Tuesday, October 19, 2004

Okay, here's my rant for the evening.

I'm a huge John Updike fan, think he's written some great novels, and consider him one of the great prose champs of all time. I don't, however, think the short story is his forte. I've just started his latest novel, Villages, which has this quote from Lorrie Moore on the back cover:

It is quite possible that by dint of both quality and quantity he is American literature's greatest short-story writer, and arguably our greatest writer.

Now, I've never read any Lorrie Moore, but what this quote says to me more than anything, besides being outrageous hyperbole -- I suspect even Updike is embarrassed by it, even if his publisher isn't -- is that he's probably Moore's idol; she's probably read everything he's ever written and spent a lot of time dreaming of writing like him, and it's probably a damn good day when Lorrie Moore goes to bed at night thinking she might have gotten to his level.

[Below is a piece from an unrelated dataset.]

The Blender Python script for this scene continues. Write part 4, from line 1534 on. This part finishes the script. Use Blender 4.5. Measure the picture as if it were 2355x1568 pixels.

I understand the feeling; Updike is the kind of writer who, at his best, makes you wonder why you even bother.

The qualifier in the quote above is "by dint of both quality and quantity" -- no question he's written a lot, and a lot of what he writes is great. His criticism is fantastic too. But quantity is no standard, and on the quality level as far as novels go I don't think he's ever quite delivered, say, a Moby-Dick or a Lolita or anything in that category. And has he ever written a great short story? I devoured several collections of them years ago, and while some are memorable like "A&P" and "Pigeon Feathers" and "The Christian Roommate," I do not recall anything on the level of Melville's "Bartleby" or Hawthorne's "Young Goodman Brown" or Cheever's "The Country Husband" or O'Connor's "Parker's Back" or Nabokov's "Signs and Symbols." Do you?